Durante l’ultimo brano sembra di trovarsi in un suk pieno di colori e di tessuti, di voci e lingue che si mescolano tra di loro. Il concerto si conclude semplicemente così com’era cominciato come tutte le più belle cose. Non servono tanti convenevoli, a parte il giusto e sacrosanto riconoscimento degli applausi. Il pubblico se ne va alla spicciolata portato dal vento e dalla pioggia che preannuncia l’autunno, conservando nel cuore una gioia preziosa.
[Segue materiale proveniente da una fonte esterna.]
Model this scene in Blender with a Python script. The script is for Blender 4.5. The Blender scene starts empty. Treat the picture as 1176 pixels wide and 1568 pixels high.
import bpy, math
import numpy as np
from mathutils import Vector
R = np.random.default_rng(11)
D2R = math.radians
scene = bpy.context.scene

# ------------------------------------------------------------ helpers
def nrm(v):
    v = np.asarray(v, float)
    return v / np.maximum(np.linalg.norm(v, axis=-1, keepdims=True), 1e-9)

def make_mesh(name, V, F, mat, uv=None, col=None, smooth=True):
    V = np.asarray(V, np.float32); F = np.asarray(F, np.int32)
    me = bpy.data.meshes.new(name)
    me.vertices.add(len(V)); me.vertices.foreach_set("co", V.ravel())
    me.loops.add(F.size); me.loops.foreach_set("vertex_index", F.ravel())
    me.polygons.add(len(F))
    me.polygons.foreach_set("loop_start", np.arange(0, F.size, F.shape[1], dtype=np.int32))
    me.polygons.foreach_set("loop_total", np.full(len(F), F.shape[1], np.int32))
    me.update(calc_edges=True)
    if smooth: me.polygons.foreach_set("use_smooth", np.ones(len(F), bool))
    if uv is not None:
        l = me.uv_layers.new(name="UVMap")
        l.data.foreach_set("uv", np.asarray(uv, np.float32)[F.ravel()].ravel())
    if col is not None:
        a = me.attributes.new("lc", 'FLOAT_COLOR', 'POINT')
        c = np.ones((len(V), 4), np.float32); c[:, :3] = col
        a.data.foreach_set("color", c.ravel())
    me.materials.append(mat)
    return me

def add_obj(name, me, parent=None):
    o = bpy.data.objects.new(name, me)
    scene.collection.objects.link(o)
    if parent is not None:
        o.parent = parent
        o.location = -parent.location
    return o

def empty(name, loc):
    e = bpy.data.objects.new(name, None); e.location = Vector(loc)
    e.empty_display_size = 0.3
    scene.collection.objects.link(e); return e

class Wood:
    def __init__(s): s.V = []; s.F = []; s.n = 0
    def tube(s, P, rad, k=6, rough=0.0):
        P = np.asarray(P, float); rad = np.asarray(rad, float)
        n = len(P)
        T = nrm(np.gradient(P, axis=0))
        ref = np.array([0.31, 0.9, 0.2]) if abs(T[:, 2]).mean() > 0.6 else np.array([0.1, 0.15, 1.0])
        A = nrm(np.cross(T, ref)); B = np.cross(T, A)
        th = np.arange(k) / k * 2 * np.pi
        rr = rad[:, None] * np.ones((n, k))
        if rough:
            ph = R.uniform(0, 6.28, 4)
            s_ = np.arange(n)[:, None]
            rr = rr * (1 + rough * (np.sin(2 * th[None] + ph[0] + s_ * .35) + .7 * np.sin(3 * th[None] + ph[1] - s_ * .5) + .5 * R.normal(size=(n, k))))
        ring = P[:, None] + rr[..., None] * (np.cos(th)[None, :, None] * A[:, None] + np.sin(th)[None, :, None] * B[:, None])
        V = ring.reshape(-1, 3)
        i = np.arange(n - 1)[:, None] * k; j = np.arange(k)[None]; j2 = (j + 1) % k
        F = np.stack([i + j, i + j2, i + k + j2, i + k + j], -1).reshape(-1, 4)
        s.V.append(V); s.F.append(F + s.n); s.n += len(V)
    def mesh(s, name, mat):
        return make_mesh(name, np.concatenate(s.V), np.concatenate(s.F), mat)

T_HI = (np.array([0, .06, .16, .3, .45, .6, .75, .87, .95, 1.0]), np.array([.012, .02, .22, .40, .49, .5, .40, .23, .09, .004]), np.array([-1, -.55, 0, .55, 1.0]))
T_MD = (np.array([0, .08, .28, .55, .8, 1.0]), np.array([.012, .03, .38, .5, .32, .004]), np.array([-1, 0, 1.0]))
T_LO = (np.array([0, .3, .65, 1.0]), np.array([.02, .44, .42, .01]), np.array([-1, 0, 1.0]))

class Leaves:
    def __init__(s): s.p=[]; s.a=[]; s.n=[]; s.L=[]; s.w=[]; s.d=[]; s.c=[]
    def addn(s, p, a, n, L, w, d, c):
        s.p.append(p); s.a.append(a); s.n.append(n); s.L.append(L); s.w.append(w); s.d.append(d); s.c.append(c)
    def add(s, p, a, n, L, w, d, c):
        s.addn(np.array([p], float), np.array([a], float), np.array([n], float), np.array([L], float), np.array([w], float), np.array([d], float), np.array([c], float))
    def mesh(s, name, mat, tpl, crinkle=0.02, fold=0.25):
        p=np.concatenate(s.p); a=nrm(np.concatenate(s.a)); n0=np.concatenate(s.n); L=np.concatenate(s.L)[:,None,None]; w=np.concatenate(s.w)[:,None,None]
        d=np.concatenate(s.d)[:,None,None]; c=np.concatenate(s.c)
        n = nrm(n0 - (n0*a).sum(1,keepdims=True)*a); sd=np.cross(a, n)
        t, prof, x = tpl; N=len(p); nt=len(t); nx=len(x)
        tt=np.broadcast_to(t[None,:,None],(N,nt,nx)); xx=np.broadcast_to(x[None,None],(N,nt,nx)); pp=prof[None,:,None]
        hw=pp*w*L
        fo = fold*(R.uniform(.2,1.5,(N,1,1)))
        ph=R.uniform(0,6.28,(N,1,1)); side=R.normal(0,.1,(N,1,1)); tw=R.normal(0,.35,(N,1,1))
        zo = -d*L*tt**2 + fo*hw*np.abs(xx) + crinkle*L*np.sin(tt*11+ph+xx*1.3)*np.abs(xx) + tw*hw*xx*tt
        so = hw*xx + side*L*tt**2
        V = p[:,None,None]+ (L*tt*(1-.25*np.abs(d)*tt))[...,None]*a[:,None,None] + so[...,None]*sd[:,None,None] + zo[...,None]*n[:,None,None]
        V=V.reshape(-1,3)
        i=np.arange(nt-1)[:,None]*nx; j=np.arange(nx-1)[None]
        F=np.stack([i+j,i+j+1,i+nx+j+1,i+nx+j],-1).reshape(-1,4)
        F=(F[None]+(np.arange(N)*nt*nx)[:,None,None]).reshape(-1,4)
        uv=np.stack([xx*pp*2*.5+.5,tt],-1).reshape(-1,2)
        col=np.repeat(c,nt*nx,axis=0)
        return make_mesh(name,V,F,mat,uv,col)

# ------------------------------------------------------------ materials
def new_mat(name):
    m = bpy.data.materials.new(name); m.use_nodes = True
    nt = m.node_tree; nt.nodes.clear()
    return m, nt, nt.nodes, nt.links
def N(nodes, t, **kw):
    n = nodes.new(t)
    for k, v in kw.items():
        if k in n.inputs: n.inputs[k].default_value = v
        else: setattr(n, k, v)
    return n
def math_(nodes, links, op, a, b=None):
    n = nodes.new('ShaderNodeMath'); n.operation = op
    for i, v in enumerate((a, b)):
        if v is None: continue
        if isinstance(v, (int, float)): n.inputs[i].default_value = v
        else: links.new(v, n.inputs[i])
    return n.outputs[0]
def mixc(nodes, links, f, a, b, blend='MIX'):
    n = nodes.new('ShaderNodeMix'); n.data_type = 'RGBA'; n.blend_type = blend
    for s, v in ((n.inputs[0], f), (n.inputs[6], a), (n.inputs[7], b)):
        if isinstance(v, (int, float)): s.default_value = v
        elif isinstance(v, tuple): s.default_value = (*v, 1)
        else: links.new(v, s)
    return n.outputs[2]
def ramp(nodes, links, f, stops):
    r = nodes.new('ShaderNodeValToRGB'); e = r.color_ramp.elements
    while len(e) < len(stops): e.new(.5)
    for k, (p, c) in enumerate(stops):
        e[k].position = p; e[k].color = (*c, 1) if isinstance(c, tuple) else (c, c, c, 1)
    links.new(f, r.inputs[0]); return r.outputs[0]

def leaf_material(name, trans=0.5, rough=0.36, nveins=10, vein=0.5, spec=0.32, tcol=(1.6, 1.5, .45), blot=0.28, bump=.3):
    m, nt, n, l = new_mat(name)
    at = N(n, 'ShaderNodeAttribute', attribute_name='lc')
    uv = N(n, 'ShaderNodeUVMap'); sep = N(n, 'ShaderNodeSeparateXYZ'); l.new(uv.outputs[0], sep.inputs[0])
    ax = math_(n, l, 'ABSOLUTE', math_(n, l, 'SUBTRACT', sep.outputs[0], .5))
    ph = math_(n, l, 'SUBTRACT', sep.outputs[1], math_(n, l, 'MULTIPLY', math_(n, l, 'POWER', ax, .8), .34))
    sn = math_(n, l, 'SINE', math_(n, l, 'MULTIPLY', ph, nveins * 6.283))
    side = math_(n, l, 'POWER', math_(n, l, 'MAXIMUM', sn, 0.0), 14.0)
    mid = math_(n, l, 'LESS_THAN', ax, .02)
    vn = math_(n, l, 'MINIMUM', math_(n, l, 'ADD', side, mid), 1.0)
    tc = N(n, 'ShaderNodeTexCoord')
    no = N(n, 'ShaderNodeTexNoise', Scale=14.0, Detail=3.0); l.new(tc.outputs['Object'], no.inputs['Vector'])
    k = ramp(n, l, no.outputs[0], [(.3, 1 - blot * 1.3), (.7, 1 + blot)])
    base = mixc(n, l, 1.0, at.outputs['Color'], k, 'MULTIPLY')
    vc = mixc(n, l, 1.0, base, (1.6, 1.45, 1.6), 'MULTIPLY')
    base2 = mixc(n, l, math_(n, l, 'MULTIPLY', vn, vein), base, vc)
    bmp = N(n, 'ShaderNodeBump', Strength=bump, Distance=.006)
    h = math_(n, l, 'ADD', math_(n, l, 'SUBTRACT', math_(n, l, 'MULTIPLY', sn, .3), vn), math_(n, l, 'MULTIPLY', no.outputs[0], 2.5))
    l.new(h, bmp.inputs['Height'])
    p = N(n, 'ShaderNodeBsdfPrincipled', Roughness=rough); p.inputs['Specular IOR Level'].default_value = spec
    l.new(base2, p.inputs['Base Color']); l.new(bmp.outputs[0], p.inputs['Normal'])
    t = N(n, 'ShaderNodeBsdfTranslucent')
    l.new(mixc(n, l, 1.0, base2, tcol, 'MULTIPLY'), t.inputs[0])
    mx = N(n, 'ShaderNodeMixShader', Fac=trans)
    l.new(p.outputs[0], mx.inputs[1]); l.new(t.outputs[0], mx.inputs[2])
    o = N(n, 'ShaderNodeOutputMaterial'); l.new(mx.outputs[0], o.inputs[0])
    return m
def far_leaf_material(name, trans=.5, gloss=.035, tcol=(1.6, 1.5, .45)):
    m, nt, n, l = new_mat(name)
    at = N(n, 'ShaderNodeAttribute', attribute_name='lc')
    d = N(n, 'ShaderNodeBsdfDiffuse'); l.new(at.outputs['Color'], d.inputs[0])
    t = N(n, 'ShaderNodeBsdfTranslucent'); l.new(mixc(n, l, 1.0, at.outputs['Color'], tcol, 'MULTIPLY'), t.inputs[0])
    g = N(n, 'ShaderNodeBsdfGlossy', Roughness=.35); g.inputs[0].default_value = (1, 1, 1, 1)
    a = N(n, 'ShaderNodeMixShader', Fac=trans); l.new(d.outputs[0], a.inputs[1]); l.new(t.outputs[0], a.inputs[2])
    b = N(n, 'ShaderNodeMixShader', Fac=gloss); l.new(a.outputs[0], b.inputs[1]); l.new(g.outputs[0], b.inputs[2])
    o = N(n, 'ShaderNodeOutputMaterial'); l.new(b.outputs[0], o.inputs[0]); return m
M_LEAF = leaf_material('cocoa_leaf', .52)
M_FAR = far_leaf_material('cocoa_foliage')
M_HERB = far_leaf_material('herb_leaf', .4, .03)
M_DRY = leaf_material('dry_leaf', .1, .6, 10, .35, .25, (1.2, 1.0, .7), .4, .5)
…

Gran parte di loro non era probabilmente venuta per il “nome sul manifesto” come diceva Totò a Peppino, ma per il piacere della condivisione, della musica e del luogo. Una cosa semplice come la storia della foglia e della mela che rende ancora possibile sperare “in un paese giallo di grano, pieno di gente felice, pieno di gente felice!”. E’ una vecchia storia che raccontava sempre Ares Tavolazzi, ma adesso non è il caso, magari un’altra volta.